The learning also contributed to a broader reframe of the activation problem: that engagement, not information, was the pathway to retention. Teachers didn’t need to know more about Prodigy before they activated. They needed to experience it working for their class. That reframe shaped the homepage redesign work that followed, which produced a 210% lift in CTA engagement — the clearest win of the activation workstream.


What I Learned

A well-run experiment that fails is still progress. Three inconclusive results in a row isn’t a sign that the team is spinning its wheels — it’s a sign that the hypothesis space is being systematically eliminated. The goal of experimentation isn’t to win every test. It’s to know more after than before.

The most valuable insight is often a negative one. “It’s not this” is underrated. Knowing that onboarding content — in any format — wasn’t the activation lever freed the team to look in the right place. Without that evidence, we’d have kept optimizing the wrong thing.

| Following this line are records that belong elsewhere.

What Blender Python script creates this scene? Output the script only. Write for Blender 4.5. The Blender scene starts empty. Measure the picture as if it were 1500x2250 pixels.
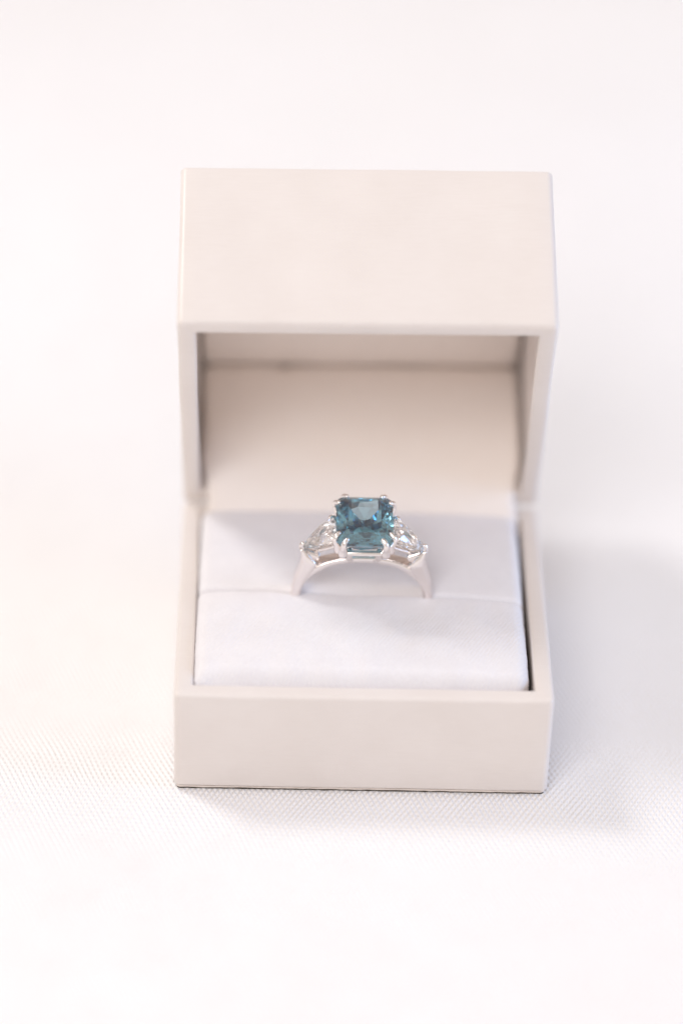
import bpy, bmesh, math, random
from mathutils import Vector, Matrix, noise

random.seed(7)
S = 0.001                      # everything below is written in millimetres
sc = bpy.context.scene
RZ = 16.8                      # height of the base rim above the cloth
D, W, H, DL = 45.77, 52.0, 16.1, 26.66
LID_OPEN, LID_ROLL = math.radians(67.73), math.radians(-0.675)

# ---------------------------------------------------------------- camera
M = [[0.9995771836578049, -0.006956675007627065, 0.028232225976167227],
     [0.018911215267268713, -0.5819969225468073, -0.8129710622667702],
     [0.02208664410557062, 0.8131612305188214, -0.5816192855582335]]
CAM = Vector((-14.285, -379.124, 302.408 + RZ))
cd = bpy.data.cameras.new("camera")
cam = bpy.data.objects.new("camera", cd)
sc.collection.objects.link(cam)
r_, d_, f_ = (Vector(v) for v in M)
mat = Matrix((r_, -d_, -f_)).transposed().to_4x4()
mat.translation = CAM * S
cam.matrix_world = mat
cd.sensor_fit = 'VERTICAL'; cd.sensor_height = 36.0; cd.sensor_width = 24.0
cd.lens = 124.8
cd.clip_start = 0.01; cd.clip_end = 20
cd.dof.use_dof = True; cd.dof.focus_distance = 0.4935; cd.dof.aperture_fstop = 4.3
sc.camera = cam

# ---------------------------------------------------------------- world, lamps, exposure
wd = bpy.data.worlds.new("World"); sc.world = wd; wd.use_nodes = True
bg = wd.node_tree.nodes["Background"]
bg.inputs[0].default_value = (1.0, 0.905, 0.855, 1); bg.inputs[1].default_value = 0.69
def area(name, loc, size, power, col, target=(0, 25, 15), size_y=None):
    l = bpy.data.lights.new(name, 'AREA'); l.energy = power; l.color = col
    l.size = size
    if size_y: l.shape = 'RECTANGLE'; l.size_y = size_y
    o = bpy.data.objects.new(name, l); sc.collection.objects.link(o)
    o.location = Vector(loc)
    o.rotation_euler = (Vector(target) * S - o.location).to_track_quat('-Z', 'Y').to_euler()
    return o
area("window_light", (-0.60, 0.39, 0.86), 0.24, 4.2, (0.985, 0.985, 1.0))
area("cool_side_light", (0.72, -0.05, 0.20), 0.30, 2.3, (0.30, 0.55, 1.0))
area("front_light", (-0.28, -0.60, 0.76), 0.40, 3.3, (0.99, 0.985, 1.0))
sc.view_settings.view_transform = 'Standard'; sc.view_settings.look = 'None'
sc.view_settings.exposure = 0.04; sc.view_settings.gamma = 1.0
cy = sc.cycles
cy.max_bounces = 32; cy.diffuse_bounces = 8; cy.glossy_bounces = 10; cy.transmission_bounces = 32
cy.transparent_max_bounces = 8; cy.sample_clamp_indirect = 6.0; cy.blur_glossy = 0.3
cy.caustics_reflective = True; cy.caustics_refractive = True
cy.use_denoising = True
try: cy.denoiser = 'OPENIMAGEDENOISE'
except Exception: pass

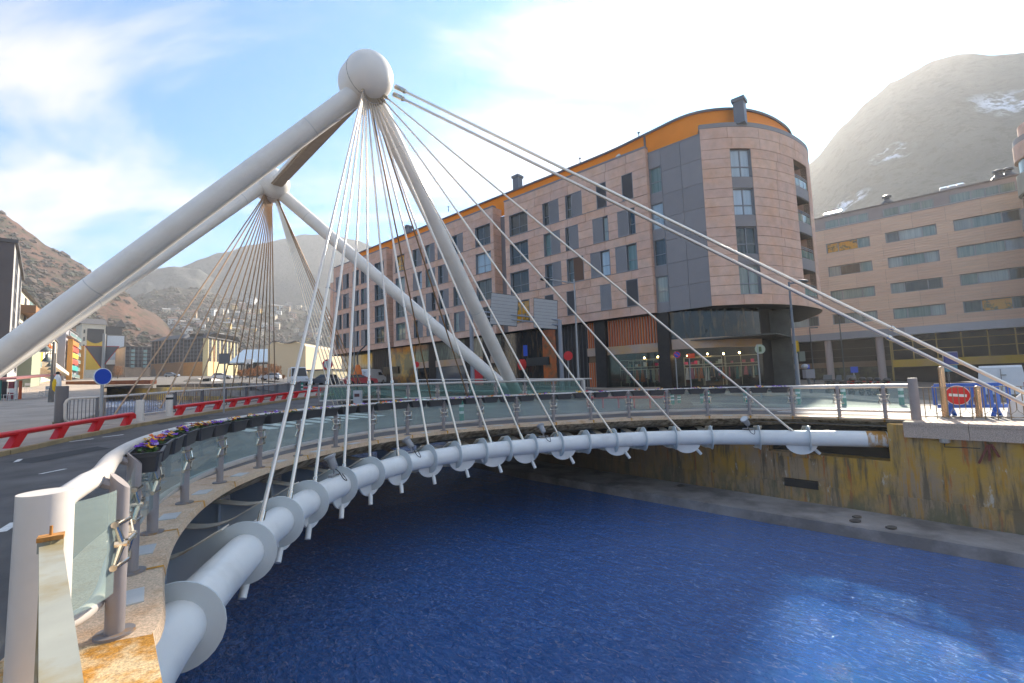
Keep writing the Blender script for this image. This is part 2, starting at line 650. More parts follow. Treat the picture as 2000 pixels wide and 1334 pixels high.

Confidence and clarity are different problems. The original hypothesis was about teacher confidence — show them what they’re signing up for and they’ll commit. The real problem was clarity — once teachers were in the product, could they find their way to value? Those sound similar. They require completely different interventions.

Experimentation is research. These three experiments didn’t ship a feature that moved the needle. They produced the insight that shaped the IA work, which shaped the homepage redesign, which did. The return on experimentation isn’t always visible in the experiment itself.